- [What the task asks]
Tally the lines below that contain "picture". The number is the whole answer.

- [Record list]
● ● ● ● ●

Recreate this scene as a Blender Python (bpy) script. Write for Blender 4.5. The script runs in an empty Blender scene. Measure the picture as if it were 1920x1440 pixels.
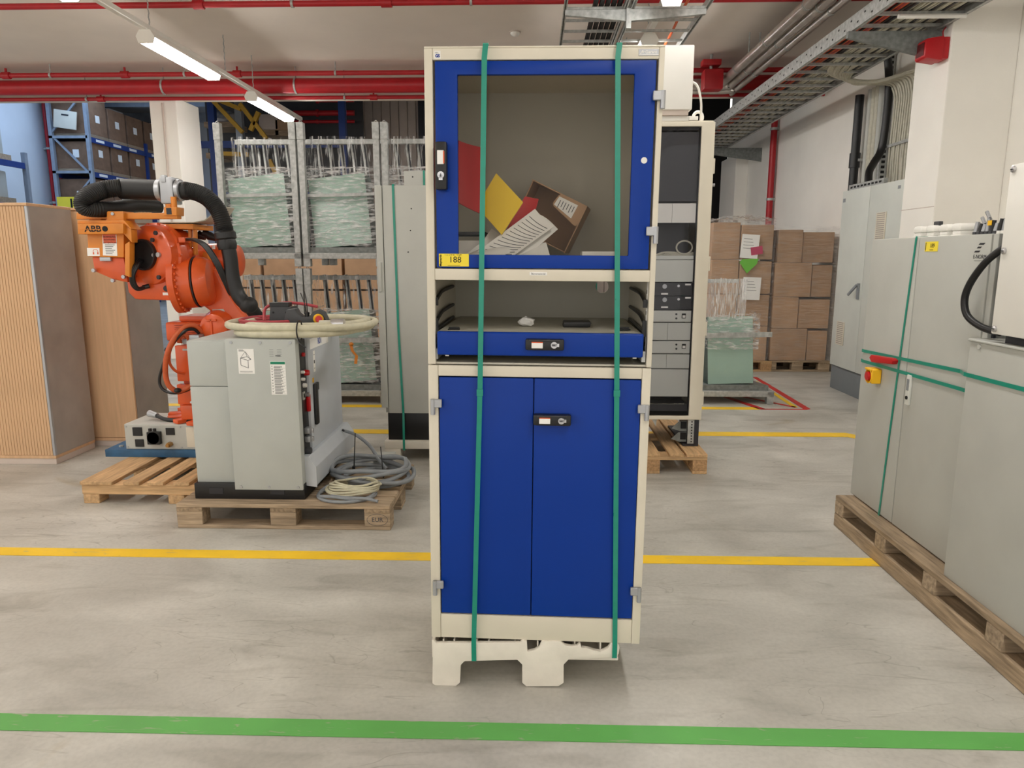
import bpy, bmesh, math, random
from mathutils import Vector, Matrix, noise
R = math.radians
random.seed(7)
scene = bpy.context.scene
COL = scene.collection

# ------------------------------------------------------------------ camera
CAM = Vector((0, 0, 1.5))
F_PX, PITCH, YAW = 1330.0, R(10.2), R(1.7)
cd = bpy.data.cameras.new('camera'); cam = bpy.data.objects.new('camera', cd); COL.objects.link(cam)
cam.location = CAM; cam.rotation_euler = (R(90) - PITCH, 0, YAW)
cd.sensor_width = 36.0; cd.lens = 36.0 * F_PX / 1920.0; cd.clip_end = 200
scene.camera = cam

# ------------------------------------------------------------------ world (added even warm fill, entering by the open sides) and exposure
w = bpy.data.worlds.new('world'); scene.world = w; w.use_nodes = True
w.node_tree.nodes['Background'].inputs[0].default_value = (1.0, 0.96, 0.9, 1)
w.node_tree.nodes['Background'].inputs[1].default_value = 0.95
scene.view_settings.view_transform = 'Standard'; scene.view_settings.look = 'None'
scene.view_settings.exposure = 0.56; scene.view_settings.gamma = 1.0
scene.view_settings.use_curve_mapping = False
cy = scene.cycles; cy.max_bounces = 7; cy.diffuse_bounces = 4; cy.glossy_bounces = 3; cy.transparent_max_bounces = 14; cy.caustics_reflective = False; cy.caustics_refractive = False; cy.adaptive_threshold = .025
LAMP_POWER = 25.0        # emission of the tube lamps (their builder uses it)
HALL_FILL_POWER = 3.2          # emission of the added panels that light the far hall

# ------------------------------------------------------------------ photo pixel -> point in the room on a known plane
_fw = Vector((-math.sin(YAW) * math.cos(PITCH), math.cos(YAW) * math.cos(PITCH), -math.sin(PITCH)))
_rt = Vector((math.cos(YAW), math.sin(YAW), 0)); _up = _rt.cross(_fw)
def ray(x, y): return _fw + _rt * ((x - 960) / F_PX) + _up * ((720 - y) / F_PX)
def at(x, y, Y): d = ray(x, y); return CAM + d * (Y / d.y)
def gz(x, y, Z): d = ray(x, y); return CAM + d * ((Z - CAM.z) / d.z)
def ax(x, y, X): d = ray(x, y); return CAM + d * (X / d.x)

# ------------------------------------------------------------------ materials
MATS = {}
def lin(c): return tuple(((v / 255) / 12.92 if v / 255 <= .04045 else ((v / 255 + .055) / 1.055) ** 2.4) for v in c)
def mat(name, rgb=(200, 200, 200), rough=.5, metal=0.0, var=.06, vs=6.0, bump=.0, bs=60.0, spec=.5, rnd=0.0, stretch=None, coat=0.0, emis=None, es=0.0):
    if name in MATS: return MATS[name]
    m = bpy.data.materials.new(name); m.use_nodes = True; MATS[name] = m
    nt = m.node_tree; N = nt.nodes; L = nt.links; b = N['Principled BSDF']
    c = lin(rgb); b.inputs['Roughness'].default_value = rough; b.inputs['Metallic'].default_value = metal
    b.inputs['Specular IOR Level'].default_value = spec; b.inputs['Coat Weight'].default_value = coat
    b.inputs['Base Color'].default_value = (*c, 1)
    if emis: b.inputs['Emission Color'].default_value = (*emis, 1); b.inputs['Emission Strength'].default_value = es
    tc = N.new('ShaderNodeTexCoord'); mp = N.new('ShaderNodeMapping'); L.new(tc.outputs['Object'], mp.inputs[0])
    if stretch: mp.inputs['Scale'].default_value = stretch
    col = None
    if var > 0:
        nz = N.new('ShaderNodeTexNoise'); nz.inputs['Scale'].default_value = vs; nz.inputs['Detail'].default_value = 5
        L.new(mp.outputs[0], nz.inputs[0])
        mr = N.new('ShaderNodeMapRange'); mr.inputs[1].default_value = .3; mr.inputs[2].default_value = .7
        mr.inputs[3].default_value = 1 - var; mr.inputs[4].default_value = 1 + var
        L.new(nz.outputs['Fac'], mr.inputs[0])
        mx = N.new('ShaderNodeMix'); mx.data_type = 'RGBA'; mx.blend_type = 'MULTIPLY'; mx.inputs[0].default_value = 1
        mx.inputs[6].default_value = (*c, 1); L.new(mr.outputs[0], mx.inputs[7]); col = mx.outputs[2]
        rr = N.new('ShaderNodeMapRange'); rr.inputs[3].default_value = max(0, rough - .06); rr.inputs[4].default_value = min(1, rough + .06)
        L.new(nz.outputs['Fac'], rr.inputs[0]); L.new(rr.outputs[0], b.inputs['Roughness'])
    if rnd > 0:
        oi = N.new('ShaderNodeObjectInfo'); m2 = N.new('ShaderNodeMapRange')
        m2.inputs[3].default_value = 1 - rnd; m2.inputs[4].default_value = 1 + rnd; L.new(oi.outputs['Random'], m2.inputs[0])
        mx2 = N.new('ShaderNodeMix'); mx2.data_type = 'RGBA'; mx2.blend_type = 'MULTIPLY'; mx2.inputs[0].default_value = 1
        if col: L.new(col, mx2.inputs[6])
        else: mx2.inputs[6].default_value = (*c, 1)
        L.new(m2.outputs[0], mx2.inputs[7]); col = mx2.outputs[2]
    if col: L.new(col, b.inputs['Base Color'])
    if bump > 0:
        n2 = N.new('ShaderNodeTexNoise'); n2.inputs['Scale'].default_value = bs; n2.inputs['Detail'].default_value = 3
        L.new(mp.outputs[0], n2.inputs[0]); bp = N.new('ShaderNodeBump'); bp.inputs['Strength'].default_value = bump; bp.inputs['Distance'].default_value = .01
        L.new(n2.outputs['Fac'], bp.inputs['Height']); L.new(bp.outputs[0], b.inputs['Normal'])
    return m
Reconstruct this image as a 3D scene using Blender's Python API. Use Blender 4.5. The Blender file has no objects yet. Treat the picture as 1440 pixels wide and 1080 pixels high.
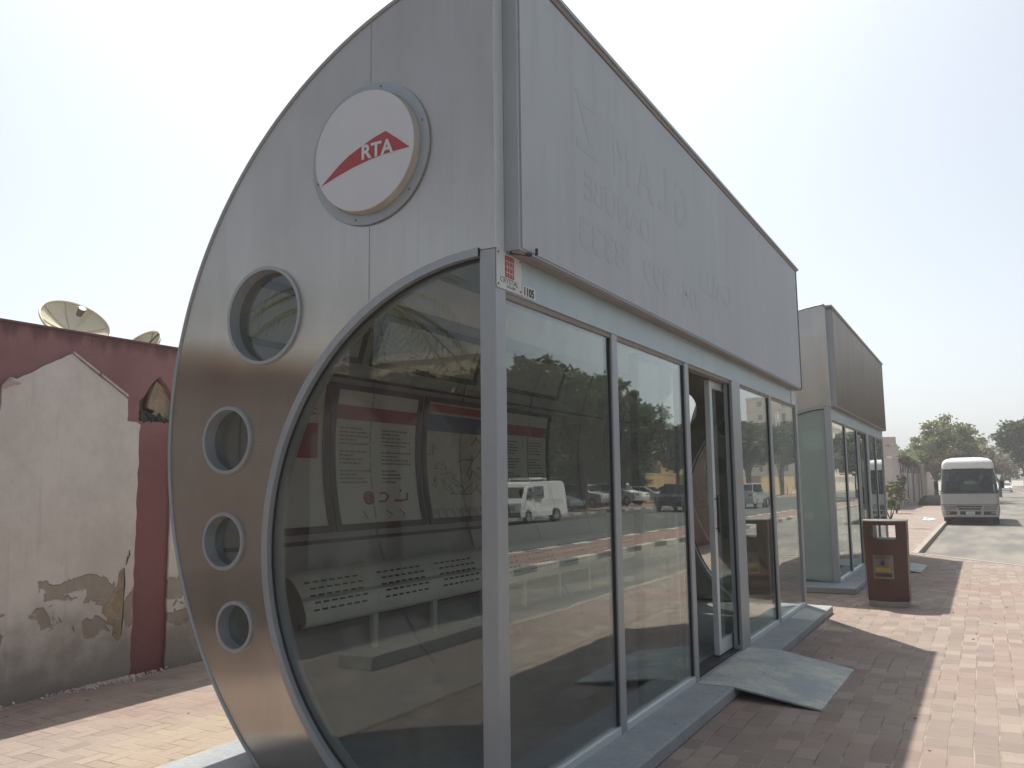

● ● ● ● ●

- [Response below]
2